Today was an unexpected treat. I never entirely left the clouds, but I also never hit rain or even still-slicked roads. Being prepped for a rough day, I sped through the great one across the rest of Tennessee, Kentucky, and into Ohio.
Tobacco is everywhere, not just trailing out of open car windows, in the many warehouses of varying ramshackledness, or county history museums, but fields ranging from huge lots to small gardens and even at church cutting contests (rescheduled because of the rain for later this month). There are far more small tobacco crops here than I know of heirloom tomatoes being grown in cities or chickens raised in backyard roosts. Maybe the urban farming movement should shift focus from localism and subsistence to cash crops.

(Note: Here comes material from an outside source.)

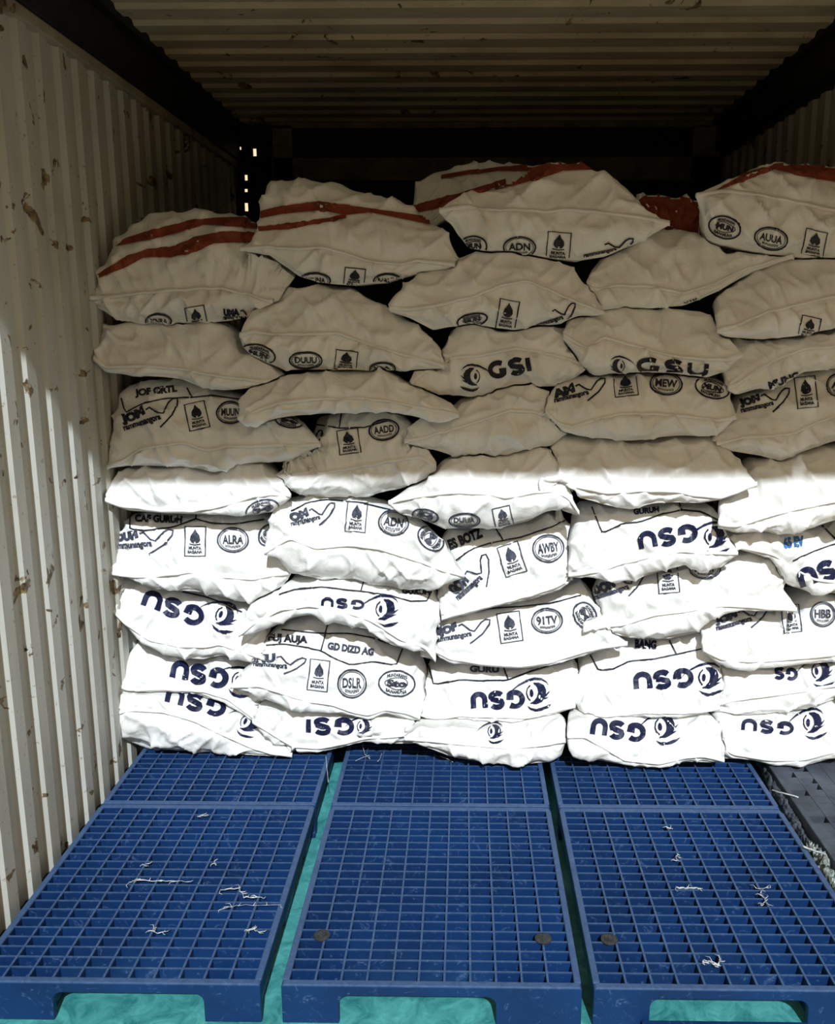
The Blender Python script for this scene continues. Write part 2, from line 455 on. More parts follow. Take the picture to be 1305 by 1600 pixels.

Southern Ohio along the eponymous river is beautiful. When I left my hotel in Tennessee, the clerk told me how he loved riding and this time of year was usually best. It’d be pleasantly warm, but then you’d swoop into a valley and catch that one cool pocket before winding your easy way through: “That’s the closest thing to heaven I know, man.” My day was plenty cool, but the Ohio River Valley was warm and filled with houses of all shapes and colors. What practical Midwesterner, I wondered, was painting his house robin’s egg blue or hers sunflower yellow? It all fit the sky, which grew gradually less cloudy as I moved east in the evening. The sun first grew brighter as the day wound down and then appeared to set in the east, turning it a pale pink yo match certain houses while the western sky loomed dark and broad. It’s a peculiar feeling — and one against most narrative from Arthur on — to ride east into a sunset.
One last observation: the people of the Ohio River Valley love archery. Stores and repair shops spring up almost as often as churches. Sometimes there are more bowsmiths to a small town — just a string of houses — than gas stations. The state park even has a range set up five feet from the road. No rest stops here. Just places to practice archery. In the event of a technopolypse meltdown, come to Ohio. They’ll protect you against the zombies.
I wound up camping east a bit from Decatur, home of arm wrestling champion Steve Cooper. The state park is more of a resort — explicitly and in style — than I’d usually like, but my campsite is a short walk up a hill and through the trees, away from where the RV campers and others who want electrical hookups are. I’ve got a small fire going, just enough for faint light, heat, and comfort. As I was eating my dinner, I realized just how perfect of a last night out it was. I only wished the clouds would break a little to let the stars in. Then I noticed small lights moving occasionally across the ground. They’re small insects, I’m not sure what type. No fireflies are in the sky. I always thought glow worms were just toys from when I was a kid.
I’m sure I’ll figure out what they are when I get home or even tomorrow, but right now they’re just a nice mystery.